While much media centers around the European migrant crisis, particularly on Syrian refugees, there is another refugee crisis that deserves the world’s attention, and response and/or commitment to action and aid. Although there are more than four million Syrian refugees and over 7.5 million people internally displaced persons, at least 240 people have been killed and almost 260,000 people who have fled violence in Burundi. Although the figures for the situation in Burundi are small, relative to the figures for the crisis in Syria, why should the figures matter? There are still hundreds of lives lost and hundreds of thousands ravaged by the violence and insecurity. Just because even more people are suffering elsewhere, why does that minimize the suffering occurring in Burundi? It could be said that no one desires or attempts to minimize this suffering, but I believe that, whether intentional or not, by focusing on the European migrant crisis and not privileging the stories of Burundian refugees, Western media thereby implies that the Burundian refugees are less important. Could this be due to a racist inclination of the white press and its audience to care more about those who look like them, and to be numb to violence enacted against others who seem foreign and different?
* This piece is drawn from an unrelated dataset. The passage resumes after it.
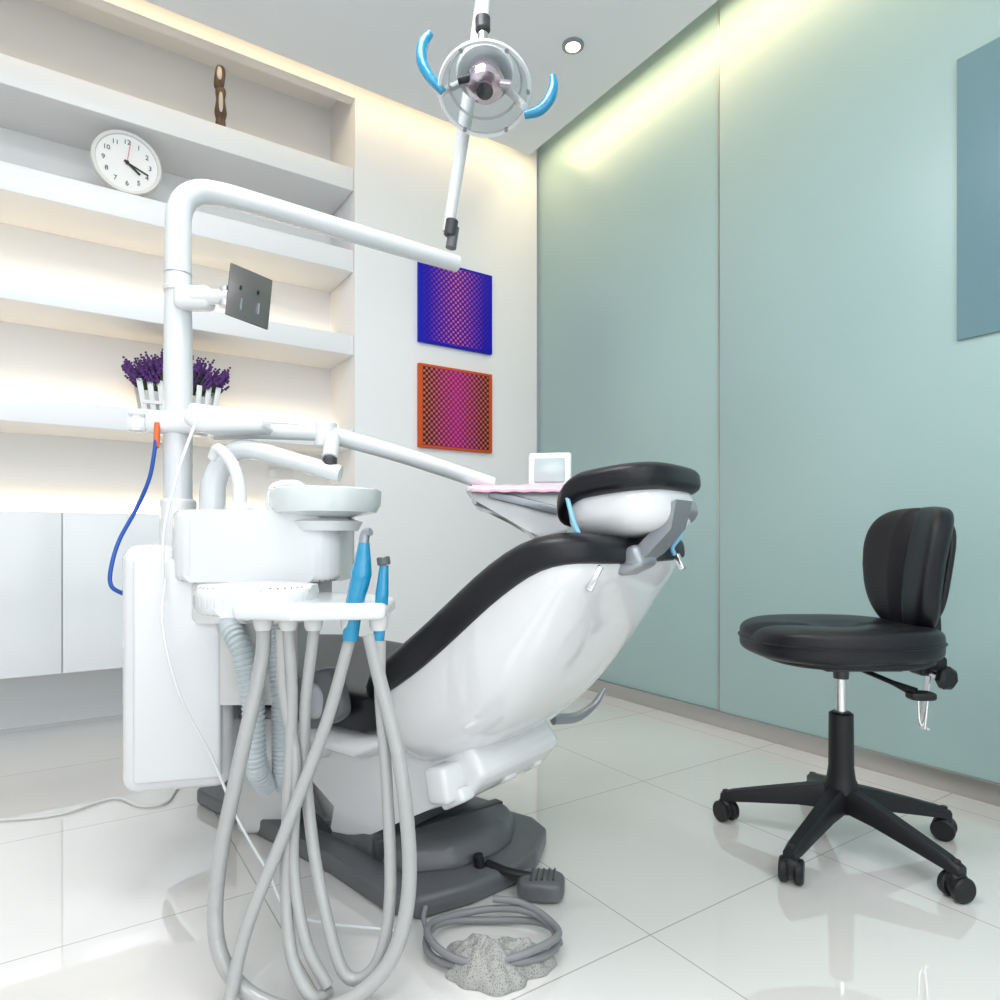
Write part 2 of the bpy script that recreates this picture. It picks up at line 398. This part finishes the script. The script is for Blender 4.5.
# back
prof=[(.17,.400),(.22,.438),(.30,.482),(.38,.536),(.46,.600),(.54,.668),(.60,.712),(.65,.740),(.695,.752),(.725,.756),(.738,.756)]
hws =[.22,.245,.255,.26,.262,.262,.260,.258,.246,.215,.15]
dep =[.17,.185,.195,.19,.175,.15,.125,.10,.072,.042,.014]
thk =[.06,.085,.090,.09,.085,.08,.075,.066,.055,.036,.014]
SH=[];CU=[]
for i,(u,z) in enumerate(prof):
    a=prof[max(0,i-1)];b=prof[min(len(prof)-1,i+1)]
    t=Vector((b[0]-a[0],b[1]-a[1])).normalized(); nd=Vector((t.y,-t.x))  # downwards / headwards
    n=36; ring=[]
    for k in range(n):
        th=2*pi*k/n; c,s=math.cos(th),math.sin(th)
        x=math.copysign(abs(c)**.5,c)*hws[i]
        if s>=0: y=(abs(s)**.5)*dep[i]
        else: y=-(abs(s)**.5)*.012
        if s>0: x*=1-.12*(y/dep[i])**2
        ring.append((u+nd.x*y,x,z+nd.y*y))
    SH.append(ring); ring=[]
    g=min(1,i/6)
    for k in range(n):
        th=2*pi*k/n; c,s=math.cos(th),math.sin(th)
        x=math.copysign(abs(c)**.45,c)*(hws[i]+.008+.004*g)
        if s>=0: y=(.004+.016*g)*abs(s)**.5
        else: y=-(abs(s)**.5)*thk[i]*(1-.35*(1-abs(x)/(hws[i]+.02)))
        ring.append((u+nd.x*y+(.010 if i>=9 else 0),x,z+nd.y*y))
    CU.append(ring)
loft('back_shell',SH,M_glossw,ch,C,sub=1); loft('back_cushion',CU,M_black,ch,C,sub=1)
# hinge cover
sellip('hinge_cover',(.115,-.30,.435),(.075,.030,.06),M_grey,ch,C,e1=.5,e2=.7,pitch=-20)
sellip('hinge_cap',(.115,-.325,.435),(.04,.014,.04),M_lgrey,ch,C,e1=.8,e2=1)
box('hinge_link',(.02,-.285,.395),(.14,.03,.06),M_grey,ch,C,bev=.01)
# headrest
def hd(p): 
    p.z-=5.5*max(0,-p.x-.02)**2; return p
sellip('headrest_pad',(.70,0,.888),(.122,.152,.032),M_black,ch,C,e1=.55,e2=.62,pitch=-6,deform=hd)
sellip('headrest_shell',(.708,0,.838),(.106,.137,.058),M_glossw,ch,C,e1=.75,e2=.66,pitch=-6)
cyl('headrest_pivot',C(.79,-.05,.838),C(.79,.075,.838),.026,M_lgrey,ch)
cyl('headrest_pivot_cap',C(.79,.072,.838),C(.79,.085,.838),.020,M_grey,ch)
loft('headrest_stem',[[(.80+dx*.022,-.015+dy*.040,.845+dx*.01) for dx,dy in ((-1,-1),(1,-1),(1,1),(-1,1))],
                      [(.795+dx*.018,-.025+dy*.035,.80) for dx,dy in ((-1,-1),(1,-1),(1,1),(-1,1))],
                      [(.765+dx*.018,-.055+dy*.036,.755) for dx,dy in ((-1,-1),(1,-1),(1,1),(-1,1))],
                      [(.745+dx*.016,-.075+dy*.036,.735) for dx,dy in ((-1,-1),(1,-1),(1,1),(-1,1))]],M_lgrey,ch,C,ang=30)
box('headrest_slider',(.745,-.07,.742),(.06,.075,.045),M_lgrey,ch,C,bev=.012,pitch=-25)
# bib clips
tube('bib_cord_near',[(.64,-.14,.86),(.67,-.165,.81),(.70,-.175,.765),(.715,-.18,.735)],.0045,M_clearblue,ch,C)
box('bib_clip_near',(.72,-.18,.712),(.012,.016,.05),M_chrome,ch,C,bev=.003,pitch=25,yaw=30)
tube('bib_cord_far',[(.775,.10,.83),(.77,.095,.79),(.755,.09,.765),(.76,.09,.748)],.0045,M_clearblue,ch,C)
box('bib_clip_far',(.768,.095,.735),(.012,.016,.035),M_chrome,ch,C,bev=.003,pitch=-25)
# foot pedal and foot switch on the base
tube('pedal_stem',[V(-.03,1.49,.05),V(.02,1.46,.045),V(.07,1.45,.04)],.010,M_blackp,ch)
cyl('pedal_bar',V(-.05,1.48,.075),V(-.04,1.48,.02),.012,M_blackp,ch)
sellip('foot_switch_body',(.090,1.445,.024),(.052,.04,.024),M_grey,ch,V,e1=.5,e2=.6,yaw=-10)
for i in range(5): box('foot_switch_grip',(.070+i*.012,1.445,.046),(.004,.05,.008),M_dgrey,ch,V,yaw=-10)
# foot control in a crumpled mesh bag + coil
fc=empty('bagged_foot_control',V(-.02,1.22,0))
bm=bmesh.new(); NA,NR=160,40; rr=[]
for j in range(NR+1):
    t=j/NR; ring=[]
    for i in range(NA):
        a=2*pi*i/NA
        edge=1+.10*math.sin(3*a+.6)+.07*math.sin(5*a+2)+.04*math.sin(11*a)
        x=.098*edge*t*math.cos(a); y=.068*edge*t*math.sin(a)
        dome=.052*(1-t**2.2)
        q=Vector((x*22,y*28,.3))
        fold=abs(noise.noise(q))*.026+abs(noise.noise(q*2.3+Vector((5,0,0))))*.012+.005*noise.noise(q*5)
        z=.004+dome*(.75+.5*noise.noise(Vector((x*12,y*12,2))))+fold*(1-.6*t)*(1 if t>0.02 else 1)
        if j==NR: z=.001
        ring.append(bm.verts.new((-.008+x,1.205+y,max(.001,z))))
    rr.append(ring)
for j in range(NR):
    for i in range(NA):
        bm.faces.new((rr[j][i],rr[j][(i+1)%NA],rr[j+1][(i+1)%NA],rr[j+1][i]))
bmesh.ops.remove_doubles(bm,verts=bm.verts[:],dist=1e-5)
finish(bm,'mesh_bag',M_bag,fc,V,ang=80)
def coil(nm,c,r1,r2,z,rad,turns,m,par,ph=0):
    pts=[]
    for i in range(int(turns*16)+1):
        a=ph+2*pi*i/16; pts.append((c[0]+r1*math.cos(a)*(1+.04*math.sin(i*.7)),c[1]+r2*math.sin(a)*(1+.05*math.cos(i*.9)),z+.006*math.sin(i*1.1)+i*.0009))
    tube(nm,pts,rad,m,par,V,seg=10,res=3)
coil('coiled_hose',(-.015,1.255),.128,.085,.012,.007,2.3,M_hosed,fc)
tube('hose_tail',[(-.13,1.26,.012),(-.15,1.30,.03),(-.15,1.33,.04)],.005,M_hosed,fc,V)

# ================= DELIVERY / SPITTOON UNIT =================
un=empty('dental_delivery_unit',V(-.72,1.55,0))
box('side_cabinet',(-.735,1.56,.50),(.225,.27,.54),M_glossw,un,V,bev=.035,yaw=14,seg=5)
box('side_cabinet_door',(-.695,1.426,.50),(.175,.02,.48),M_white,un,V,bev=.009,yaw=14)
box('lower_housing',(-.60,1.86,.17),(.20,.26,.34),M_white2,un,V,bev=.03)
prism('linking_arm',rrect(-.70,-.40,1.62,1.80,.05),.24,.34,M_white,un,V,bev=.015)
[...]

The purpose of this article is not to analyze whether the response to the crisis is racist, but rather to inform people about an alarming situation that they may not have heard about and to compel them to not only care, but also to think critically about the representation of and the response to both situations.
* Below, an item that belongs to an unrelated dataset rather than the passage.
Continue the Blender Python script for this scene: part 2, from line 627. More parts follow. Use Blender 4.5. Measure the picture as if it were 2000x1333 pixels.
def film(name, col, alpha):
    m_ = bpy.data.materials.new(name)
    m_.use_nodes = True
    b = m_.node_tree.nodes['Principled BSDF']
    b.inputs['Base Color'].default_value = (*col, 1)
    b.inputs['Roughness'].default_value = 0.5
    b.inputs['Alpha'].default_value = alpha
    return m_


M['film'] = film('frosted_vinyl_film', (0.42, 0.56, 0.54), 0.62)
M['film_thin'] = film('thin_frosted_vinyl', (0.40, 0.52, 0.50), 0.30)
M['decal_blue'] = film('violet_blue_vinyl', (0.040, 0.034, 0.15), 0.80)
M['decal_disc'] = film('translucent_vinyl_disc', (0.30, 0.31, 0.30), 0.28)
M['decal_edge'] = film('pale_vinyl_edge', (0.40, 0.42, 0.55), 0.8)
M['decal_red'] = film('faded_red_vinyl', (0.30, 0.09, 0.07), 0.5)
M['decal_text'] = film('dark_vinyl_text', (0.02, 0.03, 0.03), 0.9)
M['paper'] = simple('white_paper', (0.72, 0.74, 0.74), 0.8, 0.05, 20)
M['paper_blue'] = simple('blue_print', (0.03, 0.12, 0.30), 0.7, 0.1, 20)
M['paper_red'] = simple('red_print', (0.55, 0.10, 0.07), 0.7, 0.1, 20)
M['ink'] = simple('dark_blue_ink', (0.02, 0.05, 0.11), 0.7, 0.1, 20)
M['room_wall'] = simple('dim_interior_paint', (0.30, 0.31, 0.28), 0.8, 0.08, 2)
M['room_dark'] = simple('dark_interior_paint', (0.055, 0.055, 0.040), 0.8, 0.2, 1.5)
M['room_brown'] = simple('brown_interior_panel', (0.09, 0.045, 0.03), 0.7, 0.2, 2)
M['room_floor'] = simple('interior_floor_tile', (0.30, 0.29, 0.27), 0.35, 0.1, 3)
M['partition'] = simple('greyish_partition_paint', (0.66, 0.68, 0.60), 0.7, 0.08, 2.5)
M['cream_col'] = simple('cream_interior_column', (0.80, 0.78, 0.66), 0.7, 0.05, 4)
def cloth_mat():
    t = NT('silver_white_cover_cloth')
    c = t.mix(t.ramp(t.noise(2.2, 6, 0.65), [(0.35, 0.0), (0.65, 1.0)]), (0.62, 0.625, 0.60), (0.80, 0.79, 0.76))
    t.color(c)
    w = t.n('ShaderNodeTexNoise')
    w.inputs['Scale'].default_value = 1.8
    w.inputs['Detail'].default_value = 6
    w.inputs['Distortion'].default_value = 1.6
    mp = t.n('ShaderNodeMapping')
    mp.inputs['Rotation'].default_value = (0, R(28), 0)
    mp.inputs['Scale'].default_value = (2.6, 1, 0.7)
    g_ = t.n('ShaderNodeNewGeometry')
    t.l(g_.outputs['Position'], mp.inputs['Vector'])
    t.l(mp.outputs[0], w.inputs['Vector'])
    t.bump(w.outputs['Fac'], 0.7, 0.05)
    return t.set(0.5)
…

Given the history of genocide and civil war in Burundi, two former presidents warmed the United Nations Security Council that Burundi “runs the risk of becoming another Rwanda“. However, some people resist calling the current situation in Burundi genocide for fear that “the spread of such alarmist rhetoric can undermine the chances for a peaceful and diplomatic resolution to Burundi’s problems”. Emphasizing that the current crisis is not motivated by ethnic tensions, but rather by political forces. Jordan Anderson, lead Burundi and African Great Lakes analyst at IHS Country Risk and IHS Jane’s, urges people to take note of the cross-ethnic nature of the opposition. Despite fact both the crowds were composed of both Hutu and Tutsi protesters, government officials have painted the resistance as a ‘Tutsi cause’ in opposition to the ruling CNDD-FDD party, which emerged from Hutu youth militia. CNDD-FDD officials have added to ethnic tensions with claims (partly supported by the leaked UN report) that the rebel opposition groups are supported by Tutsi-led Rwanda. Anderson argues that highlighting ethnic tensions is an attempt of CNDD-FDD leadership to “polarise the conflict along ethnic lines and thus rally the Hutu majority to Nkurunziza’s cause.” The effects—notably the systematic targeting of Tutsi youth in December’s executions, where Hutus were mostly spared—seem to be a strategic attempt to eliminate the threat posed by the cross-ethnic composition of opposition groups.

While these criticisms are important to keep in mind, it seems that quibbling over the correct terminology for this crisis—whether it be genocide or not—is a misdirected effort. Although genocide by definition protects national, ethnic, racial, and religious groups, the fact is that hundreds of people have been killed and hundreds of thousands are displaced, forced to flee violence in their home country. Regardless of whether the situation fits the precise definition of genocide, the warnings still serve the same purpose: to get the world to pay attention and care about the violence and atrocities that are occurring in Burundi. The fact of the matter is that President Nkurunziza’s response to the African Union’s decision to send peacekeeper troops and the allegations that government militiamen are hunting down opposition supporters in the refugee camps in other countries suggest that this situation will only continue and worsen if drastic measures are not taken. Immediate action must take place if we are to prevent more suffering and terror before it becomes something tantamount to “another Rwanda” or Syria.